Given information —
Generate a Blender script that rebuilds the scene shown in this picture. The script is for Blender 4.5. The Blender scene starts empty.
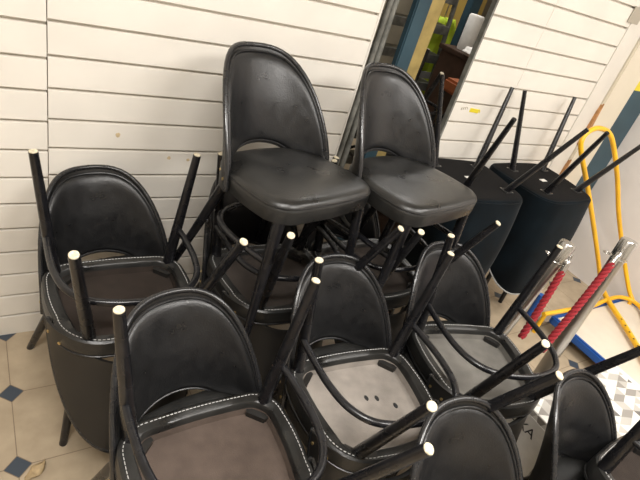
import bpy, bmesh, math, random
from mathutils import Vector, Matrix
random.seed(7)
SC = bpy.context.scene
COL = SC.collection
R = math.radians
PI = math.pi

# ------------------------------------------------------------------ materials
def mat(name, col, rough=.5, metal=0., spec=.5, var=0., vscale=20., bump=0., bscale=200., rvar=0., rscale=12., sheen=0., coat=0.):
    m = bpy.data.materials.new(name); m.use_nodes = True
    nt = m.node_tree; b = nt.nodes['Principled BSDF']
    b.inputs['Base Color'].default_value = (*col, 1); b.inputs['Roughness'].default_value = rough
    b.inputs['Metallic'].default_value = metal; b.inputs['Specular IOR Level'].default_value = spec
    if sheen: b.inputs['Sheen Weight'].default_value = sheen; b.inputs['Sheen Roughness'].default_value = .4
    if coat: b.inputs['Coat Weight'].default_value = coat; b.inputs['Coat Roughness'].default_value = .25
    tc = nt.nodes.new('ShaderNodeTexCoord')
    def noise(s, d=4):
        n = nt.nodes.new('ShaderNodeTexNoise'); n.inputs['Scale'].default_value = s; n.inputs['Detail'].default_value = d
        nt.links.new(tc.outputs['Object'], n.inputs['Vector']); return n
    if var:
        n = noise(vscale, 6); r = nt.nodes.new('ShaderNodeValToRGB')
        r.color_ramp.elements[0].position = .35; r.color_ramp.elements[1].position = .65
        r.color_ramp.elements[0].color = (*[max(0, c * (1 - var)) for c in col], 1)
        r.color_ramp.elements[1].color = (*[min(1, c * (1 + var)) for c in col], 1)
        nt.links.new(n.outputs['Fac'], r.inputs['Fac']); nt.links.new(r.outputs['Color'], b.inputs['Base Color'])
    if rvar:
        n = noise(rscale, 5); r = nt.nodes.new('ShaderNodeMapRange')
        r.inputs['From Min'].default_value = .3; r.inputs['From Max'].default_value = .7
        r.inputs['To Min'].default_value = max(.03, rough - rvar); r.inputs['To Max'].default_value = rough + rvar
        nt.links.new(n.outputs['Fac'], r.inputs['Value']); nt.links.new(r.outputs['Result'], b.inputs['Roughness'])
    if bump:
        n = noise(bscale, 3); u = nt.nodes.new('ShaderNodeBump'); u.inputs['Strength'].default_value = bump; u.inputs['Distance'].default_value = .002
        nt.links.new(n.outputs['Fac'], u.inputs['Height']); nt.links.new(u.outputs['Normal'], b.inputs['Normal'])
    return m

M = {}
M['vinyl'] = mat('black_vinyl', (.012, .012, .0125), .34, spec=.5, bump=.35, bscale=220, rvar=.07, rscale=30, var=.15, vscale=30)
M['vinyl_worn'] = mat('worn_black_vinyl', (.014, .0138, .013), .36, spec=.5, bump=.3, bscale=180, rvar=.13, rscale=9, var=.5, vscale=9)
M['lacquer'] = mat('black_lacquered_wood', (.008, .008, .0095), .28, spec=.5, rvar=.05, rscale=14, var=.3, vscale=30)
M['rim'] = mat('black_frame_lacquer', (.016, .016, .017), .26, spec=.6, rvar=.07, rscale=25)
M['ply'] = mat('black_plywood_shell', (.014, .013, .012), .40, spec=.45, rvar=.05)
M['glide'] = mat('pale_wood_end', (.62, .55, .40), .7, var=.25, vscale=150)
M['stitch'] = mat('white_thread', (.50, .50, .49), .7)
M['brass'] = mat('brass_screw', (.65, .48, .22), .35, metal=.9)
M['steel'] = mat('brushed_steel', (.52, .50, .475), .30, metal=1.)
M['chrome'] = mat('chrome', (.60, .59, .57), .24, metal=1.)
M['velvet'] = mat('navy_velvet', (.0025, .0052, .0075), .9, spec=.12, sheen=.05, var=.4, vscale=8)
M['liner'] = mat('black_dust_cover', (.010, .0095, .0095), .95, spec=.1, bump=.4, bscale=500)
M['palegrey'] = mat('pale_grey_fabric', (.34, .34, .33), .85, spec=.2)
M['yellow'] = mat('yellow_paint', (.85, .46, .015), .35, spec=.5, var=.08, vscale=10)
M['blue'] = mat('blue_rubber', (.012, .085, .34), .45)
M['cream'] = mat('cream_platform', (.66, .60, .50), .55, var=.06, vscale=6)
M['rope'] = mat('red_rope_yarn', (.27, .020, .026), .8, spec=.2, bump=.6, bscale=300, sheen=.15)
M['wall'] = mat('cream_slatwall', (.75, .71, .64), .5, spec=.35, var=.035, vscale=5)
M['trimw'] = mat('white_trim_board', (.70, .665, .60), .5, var=.03, vscale=6)
M['creampost'] = mat('cream_post_paint', (.72, .655, .53), .45, var=.04, vscale=4)
M['teal'] = mat('teal_blue_paint', (.030, .068, .092), .5, var=.12, vscale=6)
M['plaster'] = mat('off_white_plaster', (.78, .735, .70), .7, var=.03, vscale=3)
M['chip'] = mat('bare_wood', (.42, .21, .08), .7, var=.2, vscale=40)
M['tape_y'] = mat('yellow_tape', (.80, .66, .03), .35)
M['tape_g'] = mat('brown_grey_tape', (.40, .36, .29), .4)
M['residue'] = mat('glue_residue', (.60, .47, .28), .6, var=.15, vscale=60)
M['ladder'] = mat('weathered_aluminium', (.20, .20, .18), .55, metal=.35, var=.3, vscale=20)
M['plank'] = mat('yellow_pine', (.46, .34, .12), .6, var=.15, vscale=15)
M['hivis'] = mat('lime_hi_vis_fabric', (.55, .72, .04), .7)
M['darkwood'] = mat('dark_brown_wood', (.050, .026, .016), .45, var=.2, vscale=20)
M['orange'] = mat('tan_orange_leather', (.36, .11, .04), .45, var=.1, vscale=20)
M['paper'] = mat('white_paper', (.72, .70, .66), .75, var=.06, vscale=20)
M['back'] = mat('storeroom_plaster', (.28, .25, .19), .8, var=.2, vscale=3)
M['ochre'] = mat('ochre_board', (.52, .36, .09), .6)
M['scrap'] = mat('brown_scrap', (.42, .31, .17), .7, var=.2, vscale=50)
M['ceil'] = mat('ceiling_white', (.72, .71, .68), .8)
M['rubber'] = mat('black_rubber', (.012, .012, .012), .6)
M['ink'] = mat('black_ink', (.02, .02, .02), .6)
TRAY = {}
for k, c in dict(dark=(.030, .023, .019), brown=(.080, .060, .049), pale=(.235, .21, .185), grey=(.14, .132, .118), dim=(.045, .037, .032)).items():
    TRAY[k] = mat('dust_cover_' + k, c, .92, spec=.15, var=.22, vscale=9, bump=.4, bscale=400)

def emission(name, col, s):
    m = bpy.data.materials.new(name); m.use_nodes = True
    b = m.node_tree.nodes['Principled BSDF']
    b.inputs['Emission Color'].default_value = (*col, 1); b.inputs['Emission Strength'].default_value = s
    return m

# ------------------------------------------------------------------ mesh helpers
def link(o, parent=None):
    COL.objects.link(o)
    if parent is not None: o.parent = parent
    return o
def obj(name, bm, m, parent=None, smooth=True, loc=None):
    bmesh.ops.recalc_face_normals(bm, faces=bm.faces)
    me = bpy.data.meshes.new(name); bm.to_mesh(me); bm.free()
    if smooth:
        for p in me.polygons: p.use_smooth = True
        try: me.set_sharp_from_angle(angle=R(42))
        except Exception: pass
    me.materials.append(m)
    o = bpy.data.objects.new(name, me); link(o, parent)
    if loc: o.location = loc
    return o
def empty(name, loc=(0, 0, 0), rot=(0, 0, 0)):
    o = bpy.data.objects.new(name, None); link(o); o.location = loc; o.rotation_euler = rot; o.empty_display_size = .05
    return o
def tag(o, label=None, cat=None, group=None, kind=None):
    if label: o['label'] = label
    if cat: o['category'] = cat
    if group: o['group'] = group
    if kind: o['kind'] = kind
    return o
def box(bm, x0, x1, y0, y1, z0, z1, bev=0.):
    vs = [bm.verts.new((x, y, z)) for x in (x0, x1) for y in (y0, y1) for z in (z0, z1)]
    fs = [(0, 1, 3, 2), (4, 6, 7, 5), (0, 4, 5, 1), (2, 3, 7, 6), (0, 2, 6, 4), (1, 5, 7, 3)]
    F = [bm.faces.new([vs[i] for i in f]) for f in fs]
    if bev:
        es = set(e for f in F for e in f.edges)
        bmesh.ops.bevel(bm, geom=list(es), offset=bev, segments=2, affect='EDGES', clamp_overlap=True)
def B(*a, bev=0.):
    bm = bmesh.new(); box(bm, *a, bev=bev); return bm
def catmull(pts, n=8, closed=False):
    P = [Vector(p) for p in pts]; out = []; N = len(P)
    for i in range(N if closed else N - 1):
        p1, p2 = P[i], P[(i + 1) % N]
        p0 = P[(i - 1) % N] if closed or i > 0 else p1 * 2 - p2
        p3 = P[(i + 2) % N] if closed or i < N - 2 else p2 * 2 - p1
        for k in range(n):
            t = k / n
            out.append(.5 * ((2 * p1) + (-p0 + p2) * t + (2 * p0 - 5 * p1 + 4 * p2 - p3) * t * t + (-p0 + 3 * p1 - 3 * p2 + p3) * t ** 3))
    if not closed: out.append(P[-1].copy())
    return out
def tube(bm, pts, r, seg=10, closed=False, cap=True, flat=1.):
    P = [Vector(p) for p in pts]; N = len(P); rings = []
    rr = r if callable(r) else (lambda t: r)
    t0 = (P[1] - P[0]).normalized(); up = Vector((0, 0, 1)) if abs(t0.z) < .9 else Vector((1, 0, 0))
    nrm = (up - t0 * up.dot(t0)).normalized()
    for i in range(N):
        if closed: t = (P[(i + 1) % N] - P[i - 1]).normalized()
        else: t = (P[min(i + 1, N - 1)] - P[max(i - 1, 0)]).normalized()
        nrm = (nrm - t * nrm.dot(t)).normalized(); bn = t.cross(nrm)
        q = rr(i / (N - 1)); ring = []
        for k in range(seg):
            a = 2 * PI * k / seg
            ring.append(bm.verts.new(P[i] + nrm * math.cos(a) * q * flat + bn * math.sin(a) * q))
        rings.append(ring)
    for i in range(N if closed else N - 1):
        a, b = rings[i], rings[(i + 1) % N]
        for k in range(seg): bm.faces.new((a[k], a[(k + 1) % seg], b[(k + 1) % seg], b[k]))
    if cap and not closed:
        bm.faces.new(rings[0][::-1]); bm.faces.new(rings[-1])
def T(*a, **k):
    bm = bmesh.new(); tube(bm, *a, **k); return bm
def lathe(prof, seg=24, c=(0, 0)):
    bm = bmesh.new(); rings = []
    for r, z in prof: rings.append([bm.verts.new((c[0] + r * math.cos(2 * PI * k / seg), c[1] + r * math.sin(2 * PI * k / seg), z)) for k in range(seg)])
    for a, b in zip(rings, rings[1:]):
        for k in range(seg): bm.faces.new((a[k], a[(k + 1) % seg], b[(k + 1) % seg], b[k]))
    bm.faces.new(rings[0][::-1]); bm.faces.new(rings[-1]); return bm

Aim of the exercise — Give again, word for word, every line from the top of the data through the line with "PI = math.pi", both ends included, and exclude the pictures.

Worked solution —
Generate a Blender script that rebuilds the scene shown in this picture. The script is for Blender 4.5. The Blender scene starts empty.
import bpy, bmesh, math, random
from mathutils import Vector, Matrix
random.seed(7)
SC = bpy.context.scene
COL = SC.collection
R = math.radians
PI = math.pi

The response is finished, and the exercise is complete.